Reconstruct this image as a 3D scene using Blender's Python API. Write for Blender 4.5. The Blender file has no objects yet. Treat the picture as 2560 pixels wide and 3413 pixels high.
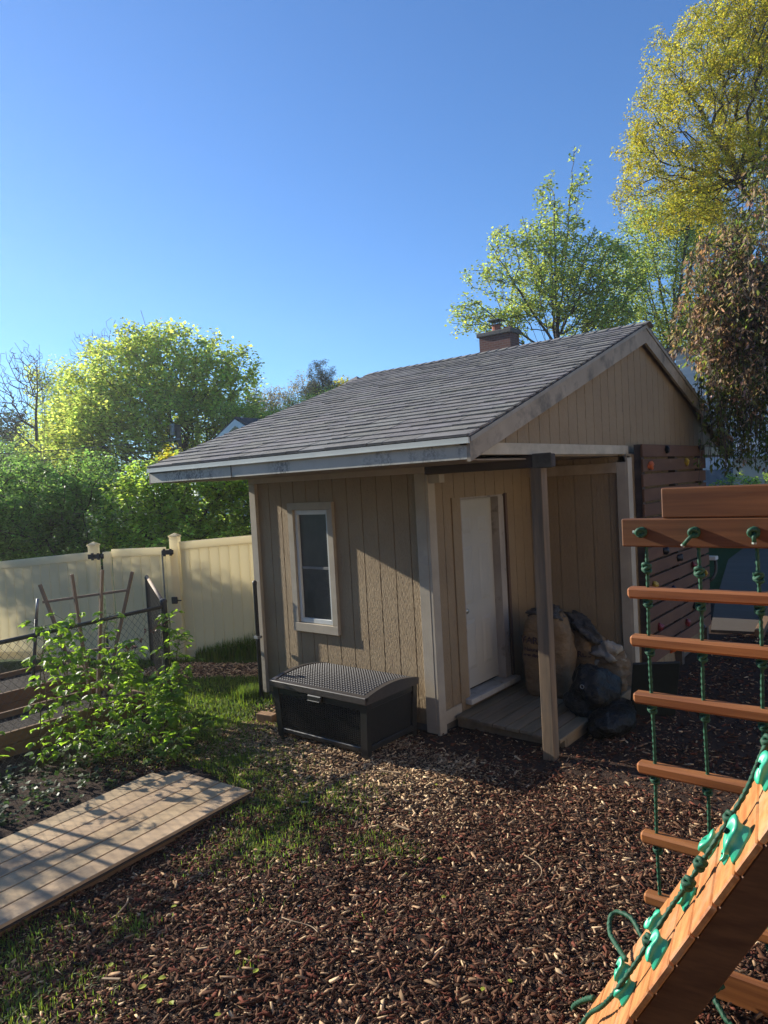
import bpy, math, random
import numpy as np
from mathutils import Vector, Matrix
rnd = random.Random(7)
RS = np.random.RandomState(11)
scene = bpy.context.scene
COL = scene.collection
R = math.radians

# ------------------------------------------------------------------ camera
CAMP = (2.7465, -5.5173, 2.4541)
YAW, PITCH, ROLL = 0.68555, -0.0391, -0.0544
cd = bpy.data.cameras.new('camera'); cam = bpy.data.objects.new('camera', cd); COL.objects.link(cam)
cd.sensor_fit = 'HORIZONTAL'; cd.sensor_width = 36; cd.lens = 36*2353.56/2560
cd.clip_start = 0.05; cd.clip_end = 2000
fw = Vector((-math.sin(YAW)*math.cos(PITCH), math.cos(YAW)*math.cos(PITCH), math.sin(PITCH)))
rt = Vector((math.cos(YAW), math.sin(YAW), 0)); up_ = rt.cross(fw)
r2 = math.cos(ROLL)*rt+math.sin(ROLL)*up_; u2 = -math.sin(ROLL)*rt+math.cos(ROLL)*up_
mw = Matrix((r2, u2, -fw)).transposed().to_4x4(); mw.translation = CAMP
cam.matrix_world = mw
scene.camera = cam

# ------------------------------------------------------------------ light
SUN = Vector((-1, -0.135, 0.41)).normalized()
ld = bpy.data.lights.new('sun', 'SUN'); ld.energy = 5.0; ld.angle = R(0.5); ld.color = (1, .93, .80)
lo = bpy.data.objects.new('sun', ld); COL.objects.link(lo)
lo.rotation_euler = SUN.to_track_quat('Z', 'Y').to_euler(); lo.location = (-10, -2, 8)
w = bpy.data.worlds.new('World'); scene.world = w; w.use_nodes = True
nt = w.node_tree
sky = nt.nodes.new('ShaderNodeTexSky'); sky.sky_type = 'NISHITA'; sky.sun_disc = False
sky.sun_elevation = math.asin(SUN.z); sky.sun_rotation = math.atan2(SUN.x, SUN.y)
sky.air_density = 1.0; sky.dust_density = 0.0; sky.ozone_density = 8.0; sky.altitude = 0
bg = nt.nodes['Background']; bg.inputs[1].default_value = 0.11
nt.links.new(sky.outputs[0], bg.inputs[0])
vs = scene.view_settings; vs.view_transform = 'Standard'; vs.look = 'None'; vs.gamma = 1; vs.exposure = 0.92
scene.cycles.max_bounces = 8; scene.cycles.transparent_max_bounces = 8

# ------------------------------------------------------------------ materials
def newmat(name):
    m = bpy.data.materials.new(name); m.use_nodes = True
    return m, m.node_tree, m.node_tree.nodes['Principled BSDF']
def N(t, k, **kw):
    n = t.nodes.new(k)
    for a, b in kw.items(): setattr(n, a, b)
    return n
def mixc(t, fac, a, b, mode='MIX'):
    n = N(t, 'ShaderNodeMix', data_type='RGBA', blend_type=mode)
    if hasattr(fac, 'links'): t.links.new(fac, n.inputs[0])
    else: n.inputs[0].default_value = fac
    for i, v in ((6, a), (7, b)):
        if hasattr(v, 'links'): t.links.new(v, n.inputs[i])
        else: n.inputs[i].default_value = (*v, 1)
    return n.outputs[2]
def coords(t, scale=(1, 1, 1), rot=(0, 0, 0)):
    tc = N(t, 'ShaderNodeTexCoord'); mp = N(t, 'ShaderNodeMapping')
    mp.inputs['Scale'].default_value = scale; mp.inputs['Rotation'].default_value = rot
    t.links.new(tc.outputs['Object'], mp.inputs[0]); return mp.outputs[0]
def noise(t, vec, scale, detail=4, rough=.6, dist=0):
    n = N(t, 'ShaderNodeTexNoise'); n.inputs['Scale'].default_value = scale
    n.inputs['Detail'].default_value = detail; n.inputs['Roughness'].default_value = rough
    n.inputs['Distortion'].default_value = dist
    t.links.new(vec, n.inputs['Vector']); return n.outputs[0]
def ramp(t, v, a, b, c0=(0, 0, 0), c1=(1, 1, 1)):
    n = N(t, 'ShaderNodeValToRGB'); n.color_ramp.elements[0].position = a; n.color_ramp.elements[1].position = b
    n.color_ramp.elements[0].color = (*c0, 1); n.color_ramp.elements[1].color = (*c1, 1)
    t.links.new(v, n.inputs[0]); return n.outputs[0]
def bump(t, p, h, strength, dist):
    b = N(t, 'ShaderNodeBump'); b.inputs['Strength'].default_value = strength; b.inputs['Distance'].default_value = dist
    t.links.new(h, b.inputs['Height']); t.links.new(b.outputs[0], p.inputs['Normal'])
def mat(name, c1, c2=None, scale=6, stretch=(1, 1, 1), rough=.7, bumps=None, attr=False, spec=.3, stain=None, metal=0, cont=(.35, .65)):
    m, t, p = newmat(name)
    p.inputs['Roughness'].default_value = rough; p.inputs['Metallic'].default_value = metal
    p.inputs['Specular IOR Level'].default_value = spec
    v = coords(t, stretch)
    c2 = c2 or tuple(x*.75 for x in c1)
    f = ramp(t, noise(t, v, scale), *cont)
    c = mixc(t, f, c1, c2)
    if stain:   # colour, scale, lo, hi
        s = ramp(t, noise(t, coords(t, stain[4] if len(stain) > 4 else (1, 1, 1)), stain[1], 6, .65), stain[2], stain[3])
        c = mixc(t, s, c, stain[0])
    if attr:
        a = N(t, 'ShaderNodeVertexColor', layer_name='col'); c = mixc(t, 1.0, c, a.outputs[0], 'MULTIPLY')
    t.links.new(c, p.inputs['Base Color'])
    if bumps: bump(t, p, noise(t, coords(t, bumps[3] if len(bumps) > 3 else stretch), bumps[0], 5, .6), bumps[1], bumps[2])
    return m
def leafmat(name, c, tr, trf=.5, rough=.5):
    m, t, p = newmat(name)
    a = N(t, 'ShaderNodeVertexColor', layer_name='col')
    t.links.new(mixc(t, 1.0, c, a.outputs[0], 'MULTIPLY'), p.inputs['Base Color'])
    p.inputs['Roughness'].default_value = rough; p.inputs['Specular IOR Level'].default_value = .35
    tl = N(t, 'ShaderNodeBsdfTranslucent'); t.links.new(mixc(t, 1.0, tr, a.outputs[0], 'MULTIPLY'), tl.inputs[0])
    mx = N(t, 'ShaderNodeMixShader'); mx.inputs[0].default_value = trf
    t.links.new(p.outputs[0], mx.inputs[1]); t.links.new(tl.outputs[0], mx.inputs[2])
    t.links.new(mx.outputs[0], t.nodes['Material Output'].inputs[0]); return m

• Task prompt
Repeat the lines exactly as they stand, from the opening line of the data through the line with "scene.cycles.max_bounces = 8;". Pictures stay out of the copy.

• The answer
Reconstruct this image as a 3D scene using Blender's Python API. Write for Blender 4.5. The Blender file has no objects yet. Treat the picture as 2560 pixels wide and 3413 pixels high.
import bpy, math, random
import numpy as np
from mathutils import Vector, Matrix
rnd = random.Random(7)
RS = np.random.RandomState(11)
scene = bpy.context.scene
COL = scene.collection
R = math.radians

# ------------------------------------------------------------------ camera
CAMP = (2.7465, -5.5173, 2.4541)
YAW, PITCH, ROLL = 0.68555, -0.0391, -0.0544
cd = bpy.data.cameras.new('camera'); cam = bpy.data.objects.new('camera', cd); COL.objects.link(cam)
cd.sensor_fit = 'HORIZONTAL'; cd.sensor_width = 36; cd.lens = 36*2353.56/2560
cd.clip_start = 0.05; cd.clip_end = 2000
fw = Vector((-math.sin(YAW)*math.cos(PITCH), math.cos(YAW)*math.cos(PITCH), math.sin(PITCH)))
rt = Vector((math.cos(YAW), math.sin(YAW), 0)); up_ = rt.cross(fw)
r2 = math.cos(ROLL)*rt+math.sin(ROLL)*up_; u2 = -math.sin(ROLL)*rt+math.cos(ROLL)*up_
mw = Matrix((r2, u2, -fw)).transposed().to_4x4(); mw.translation = CAMP
cam.matrix_world = mw
scene.camera = cam

# ------------------------------------------------------------------ light
SUN = Vector((-1, -0.135, 0.41)).normalized()
ld = bpy.data.lights.new('sun', 'SUN'); ld.energy = 5.0; ld.angle = R(0.5); ld.color = (1, .93, .80)
lo = bpy.data.objects.new('sun', ld); COL.objects.link(lo)
lo.rotation_euler = SUN.to_track_quat('Z', 'Y').to_euler(); lo.location = (-10, -2, 8)
w = bpy.data.worlds.new('World'); scene.world = w; w.use_nodes = True
nt = w.node_tree
sky = nt.nodes.new('ShaderNodeTexSky'); sky.sky_type = 'NISHITA'; sky.sun_disc = False
sky.sun_elevation = math.asin(SUN.z); sky.sun_rotation = math.atan2(SUN.x, SUN.y)
sky.air_density = 1.0; sky.dust_density = 0.0; sky.ozone_density = 8.0; sky.altitude = 0
bg = nt.nodes['Background']; bg.inputs[1].default_value = 0.11
nt.links.new(sky.outputs[0], bg.inputs[0])
vs = scene.view_settings; vs.view_transform = 'Standard'; vs.look = 'None'; vs.gamma = 1; vs.exposure = 0.92
scene.cycles.max_bounces = 8; scene.cycles.transparent_max_bounces = 8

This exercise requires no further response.